start Supplied information
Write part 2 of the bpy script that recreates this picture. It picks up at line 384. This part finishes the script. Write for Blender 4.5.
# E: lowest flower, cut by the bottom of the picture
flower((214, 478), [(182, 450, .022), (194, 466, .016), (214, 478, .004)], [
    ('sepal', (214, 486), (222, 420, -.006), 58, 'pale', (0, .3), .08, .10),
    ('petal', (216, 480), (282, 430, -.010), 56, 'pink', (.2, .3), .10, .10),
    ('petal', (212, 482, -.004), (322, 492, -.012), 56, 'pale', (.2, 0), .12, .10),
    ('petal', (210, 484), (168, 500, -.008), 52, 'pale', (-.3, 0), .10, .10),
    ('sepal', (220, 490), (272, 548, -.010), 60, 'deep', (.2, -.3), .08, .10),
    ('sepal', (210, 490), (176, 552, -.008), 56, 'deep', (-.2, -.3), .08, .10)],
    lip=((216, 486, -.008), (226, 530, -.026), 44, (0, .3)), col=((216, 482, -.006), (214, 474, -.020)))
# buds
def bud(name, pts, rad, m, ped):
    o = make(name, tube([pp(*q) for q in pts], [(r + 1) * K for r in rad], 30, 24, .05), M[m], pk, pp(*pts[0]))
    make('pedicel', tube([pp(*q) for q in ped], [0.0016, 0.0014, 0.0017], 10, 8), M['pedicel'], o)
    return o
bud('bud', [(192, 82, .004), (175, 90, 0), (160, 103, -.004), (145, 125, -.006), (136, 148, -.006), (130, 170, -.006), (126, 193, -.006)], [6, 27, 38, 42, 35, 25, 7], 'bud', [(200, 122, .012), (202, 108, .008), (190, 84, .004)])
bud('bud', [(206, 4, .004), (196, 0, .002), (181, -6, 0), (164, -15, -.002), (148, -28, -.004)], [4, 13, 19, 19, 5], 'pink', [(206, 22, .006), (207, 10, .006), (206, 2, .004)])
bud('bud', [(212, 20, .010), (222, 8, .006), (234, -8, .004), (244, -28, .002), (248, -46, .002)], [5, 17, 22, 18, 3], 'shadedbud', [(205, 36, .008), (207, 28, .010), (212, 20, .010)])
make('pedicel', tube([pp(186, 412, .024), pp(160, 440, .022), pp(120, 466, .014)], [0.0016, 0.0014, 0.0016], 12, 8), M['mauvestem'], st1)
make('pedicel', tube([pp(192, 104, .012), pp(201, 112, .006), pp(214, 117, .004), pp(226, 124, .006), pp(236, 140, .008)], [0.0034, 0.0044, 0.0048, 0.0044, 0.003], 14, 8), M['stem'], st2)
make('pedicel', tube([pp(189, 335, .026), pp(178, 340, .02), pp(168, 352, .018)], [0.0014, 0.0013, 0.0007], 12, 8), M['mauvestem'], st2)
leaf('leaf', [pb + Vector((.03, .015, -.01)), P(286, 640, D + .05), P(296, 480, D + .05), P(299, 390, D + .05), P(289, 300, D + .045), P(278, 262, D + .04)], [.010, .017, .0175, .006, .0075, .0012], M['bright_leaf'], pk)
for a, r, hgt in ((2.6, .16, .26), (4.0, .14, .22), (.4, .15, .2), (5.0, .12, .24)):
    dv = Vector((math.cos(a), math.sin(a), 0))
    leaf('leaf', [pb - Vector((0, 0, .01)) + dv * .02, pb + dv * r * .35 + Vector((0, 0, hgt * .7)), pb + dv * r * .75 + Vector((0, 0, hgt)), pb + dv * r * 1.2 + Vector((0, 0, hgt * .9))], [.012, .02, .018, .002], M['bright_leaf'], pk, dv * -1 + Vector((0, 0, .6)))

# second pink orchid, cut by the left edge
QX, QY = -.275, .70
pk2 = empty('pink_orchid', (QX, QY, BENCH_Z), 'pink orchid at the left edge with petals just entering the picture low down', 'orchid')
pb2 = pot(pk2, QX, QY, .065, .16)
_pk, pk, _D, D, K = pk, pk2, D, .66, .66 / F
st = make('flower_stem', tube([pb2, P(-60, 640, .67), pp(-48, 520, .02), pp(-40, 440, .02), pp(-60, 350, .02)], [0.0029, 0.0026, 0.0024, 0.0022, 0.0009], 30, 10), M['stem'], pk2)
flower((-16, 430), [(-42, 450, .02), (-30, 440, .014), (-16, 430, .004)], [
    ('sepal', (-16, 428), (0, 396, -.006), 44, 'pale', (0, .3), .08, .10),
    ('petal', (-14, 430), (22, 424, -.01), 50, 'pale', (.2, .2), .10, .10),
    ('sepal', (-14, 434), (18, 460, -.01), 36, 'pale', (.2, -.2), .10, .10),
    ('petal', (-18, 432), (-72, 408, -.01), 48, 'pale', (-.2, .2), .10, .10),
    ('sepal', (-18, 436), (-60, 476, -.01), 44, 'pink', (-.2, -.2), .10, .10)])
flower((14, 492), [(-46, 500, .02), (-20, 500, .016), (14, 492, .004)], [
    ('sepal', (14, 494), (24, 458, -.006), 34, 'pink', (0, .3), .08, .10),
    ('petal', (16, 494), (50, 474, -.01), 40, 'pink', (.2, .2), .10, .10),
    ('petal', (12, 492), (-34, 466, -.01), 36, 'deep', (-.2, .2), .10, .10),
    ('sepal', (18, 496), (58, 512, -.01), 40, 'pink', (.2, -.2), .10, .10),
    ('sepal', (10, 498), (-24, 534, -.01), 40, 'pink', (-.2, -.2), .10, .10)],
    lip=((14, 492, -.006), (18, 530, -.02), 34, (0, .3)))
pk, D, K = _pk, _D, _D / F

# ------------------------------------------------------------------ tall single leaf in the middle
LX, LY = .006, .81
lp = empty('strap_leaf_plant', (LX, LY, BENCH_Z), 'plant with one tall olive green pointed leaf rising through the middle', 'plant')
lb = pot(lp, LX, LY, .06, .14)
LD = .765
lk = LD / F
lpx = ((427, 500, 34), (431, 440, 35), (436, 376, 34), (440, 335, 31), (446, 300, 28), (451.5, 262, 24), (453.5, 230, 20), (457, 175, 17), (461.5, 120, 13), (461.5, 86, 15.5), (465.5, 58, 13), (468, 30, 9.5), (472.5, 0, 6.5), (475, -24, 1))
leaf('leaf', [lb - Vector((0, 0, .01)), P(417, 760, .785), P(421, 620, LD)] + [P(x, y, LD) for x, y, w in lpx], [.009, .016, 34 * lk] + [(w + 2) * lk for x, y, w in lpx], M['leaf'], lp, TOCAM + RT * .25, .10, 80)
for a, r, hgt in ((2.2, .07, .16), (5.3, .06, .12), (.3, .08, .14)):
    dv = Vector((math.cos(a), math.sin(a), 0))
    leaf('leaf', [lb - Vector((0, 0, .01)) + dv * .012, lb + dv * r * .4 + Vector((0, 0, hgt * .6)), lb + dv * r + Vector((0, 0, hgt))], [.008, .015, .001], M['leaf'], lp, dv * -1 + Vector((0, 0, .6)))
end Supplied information
▶ **Written problem**:
Give back all the data exactly as written.

▶ **Completed task**:
Write part 2 of the bpy script that recreates this picture. It picks up at line 384. This part finishes the script. Write for Blender 4.5.
# E: lowest flower, cut by the bottom of the picture
flower((214, 478), [(182, 450, .022), (194, 466, .016), (214, 478, .004)], [
    ('sepal', (214, 486), (222, 420, -.006), 58, 'pale', (0, .3), .08, .10),
    ('petal', (216, 480), (282, 430, -.010), 56, 'pink', (.2, .3), .10, .10),
    ('petal', (212, 482, -.004), (322, 492, -.012), 56, 'pale', (.2, 0), .12, .10),
    ('petal', (210, 484), (168, 500, -.008), 52, 'pale', (-.3, 0), .10, .10),
    ('sepal', (220, 490), (272, 548, -.010), 60, 'deep', (.2, -.3), .08, .10),
    ('sepal', (210, 490), (176, 552, -.008), 56, 'deep', (-.2, -.3), .08, .10)],
    lip=((216, 486, -.008), (226, 530, -.026), 44, (0, .3)), col=((216, 482, -.006), (214, 474, -.020)))
# buds
def bud(name, pts, rad, m, ped):
    o = make(name, tube([pp(*q) for q in pts], [(r + 1) * K for r in rad], 30, 24, .05), M[m], pk, pp(*pts[0]))
    make('pedicel', tube([pp(*q) for q in ped], [0.0016, 0.0014, 0.0017], 10, 8), M['pedicel'], o)
    return o
bud('bud', [(192, 82, .004), (175, 90, 0), (160, 103, -.004), (145, 125, -.006), (136, 148, -.006), (130, 170, -.006), (126, 193, -.006)], [6, 27, 38, 42, 35, 25, 7], 'bud', [(200, 122, .012), (202, 108, .008), (190, 84, .004)])
bud('bud', [(206, 4, .004), (196, 0, .002), (181, -6, 0), (164, -15, -.002), (148, -28, -.004)], [4, 13, 19, 19, 5], 'pink', [(206, 22, .006), (207, 10, .006), (206, 2, .004)])
bud('bud', [(212, 20, .010), (222, 8, .006), (234, -8, .004), (244, -28, .002), (248, -46, .002)], [5, 17, 22, 18, 3], 'shadedbud', [(205, 36, .008), (207, 28, .010), (212, 20, .010)])
make('pedicel', tube([pp(186, 412, .024), pp(160, 440, .022), pp(120, 466, .014)], [0.0016, 0.0014, 0.0016], 12, 8), M['mauvestem'], st1)
make('pedicel', tube([pp(192, 104, .012), pp(201, 112, .006), pp(214, 117, .004), pp(226, 124, .006), pp(236, 140, .008)], [0.0034, 0.0044, 0.0048, 0.0044, 0.003], 14, 8), M['stem'], st2)
make('pedicel', tube([pp(189, 335, .026), pp(178, 340, .02), pp(168, 352, .018)], [0.0014, 0.0013, 0.0007], 12, 8), M['mauvestem'], st2)
leaf('leaf', [pb + Vector((.03, .015, -.01)), P(286, 640, D + .05), P(296, 480, D + .05), P(299, 390, D + .05), P(289, 300, D + .045), P(278, 262, D + .04)], [.010, .017, .0175, .006, .0075, .0012], M['bright_leaf'], pk)
for a, r, hgt in ((2.6, .16, .26), (4.0, .14, .22), (.4, .15, .2), (5.0, .12, .24)):
    dv = Vector((math.cos(a), math.sin(a), 0))
    leaf('leaf', [pb - Vector((0, 0, .01)) + dv * .02, pb + dv * r * .35 + Vector((0, 0, hgt * .7)), pb + dv * r * .75 + Vector((0, 0, hgt)), pb + dv * r * 1.2 + Vector((0, 0, hgt * .9))], [.012, .02, .018, .002], M['bright_leaf'], pk, dv * -1 + Vector((0, 0, .6)))

# second pink orchid, cut by the left edge
QX, QY = -.275, .70
pk2 = empty('pink_orchid', (QX, QY, BENCH_Z), 'pink orchid at the left edge with petals just entering the picture low down', 'orchid')
pb2 = pot(pk2, QX, QY, .065, .16)
_pk, pk, _D, D, K = pk, pk2, D, .66, .66 / F
st = make('flower_stem', tube([pb2, P(-60, 640, .67), pp(-48, 520, .02), pp(-40, 440, .02), pp(-60, 350, .02)], [0.0029, 0.0026, 0.0024, 0.0022, 0.0009], 30, 10), M['stem'], pk2)
flower((-16, 430), [(-42, 450, .02), (-30, 440, .014), (-16, 430, .004)], [
    ('sepal', (-16, 428), (0, 396, -.006), 44, 'pale', (0, .3), .08, .10),
    ('petal', (-14, 430), (22, 424, -.01), 50, 'pale', (.2, .2), .10, .10),
    ('sepal', (-14, 434), (18, 460, -.01), 36, 'pale', (.2, -.2), .10, .10),
    ('petal', (-18, 432), (-72, 408, -.01), 48, 'pale', (-.2, .2), .10, .10),
    ('sepal', (-18, 436), (-60, 476, -.01), 44, 'pink', (-.2, -.2), .10, .10)])
flower((14, 492), [(-46, 500, .02), (-20, 500, .016), (14, 492, .004)], [
    ('sepal', (14, 494), (24, 458, -.006), 34, 'pink', (0, .3), .08, .10),
    ('petal', (16, 494), (50, 474, -.01), 40, 'pink', (.2, .2), .10, .10),
    ('petal', (12, 492), (-34, 466, -.01), 36, 'deep', (-.2, .2), .10, .10),
    ('sepal', (18, 496), (58, 512, -.01), 40, 'pink', (.2, -.2), .10, .10),
    ('sepal', (10, 498), (-24, 534, -.01), 40, 'pink', (-.2, -.2), .10, .10)],
    lip=((14, 492, -.006), (18, 530, -.02), 34, (0, .3)))
pk, D, K = _pk, _D, _D / F

# ------------------------------------------------------------------ tall single leaf in the middle
LX, LY = .006, .81
lp = empty('strap_leaf_plant', (LX, LY, BENCH_Z), 'plant with one tall olive green pointed leaf rising through the middle', 'plant')
lb = pot(lp, LX, LY, .06, .14)
LD = .765
lk = LD / F
lpx = ((427, 500, 34), (431, 440, 35), (436, 376, 34), (440, 335, 31), (446, 300, 28), (451.5, 262, 24), (453.5, 230, 20), (457, 175, 17), (461.5, 120, 13), (461.5, 86, 15.5), (465.5, 58, 13), (468, 30, 9.5), (472.5, 0, 6.5), (475, -24, 1))
leaf('leaf', [lb - Vector((0, 0, .01)), P(417, 760, .785), P(421, 620, LD)] + [P(x, y, LD) for x, y, w in lpx], [.009, .016, 34 * lk] + [(w + 2) * lk for x, y, w in lpx], M['leaf'], lp, TOCAM + RT * .25, .10, 80)
for a, r, hgt in ((2.2, .07, .16), (5.3, .06, .12), (.3, .08, .14)):
    dv = Vector((math.cos(a), math.sin(a), 0))
    leaf('leaf', [lb - Vector((0, 0, .01)) + dv * .012, lb + dv * r * .4 + Vector((0, 0, hgt * .6)), lb + dv * r + Vector((0, 0, hgt))], [.008, .015, .001], M['leaf'], lp, dv * -1 + Vector((0, 0, .6)))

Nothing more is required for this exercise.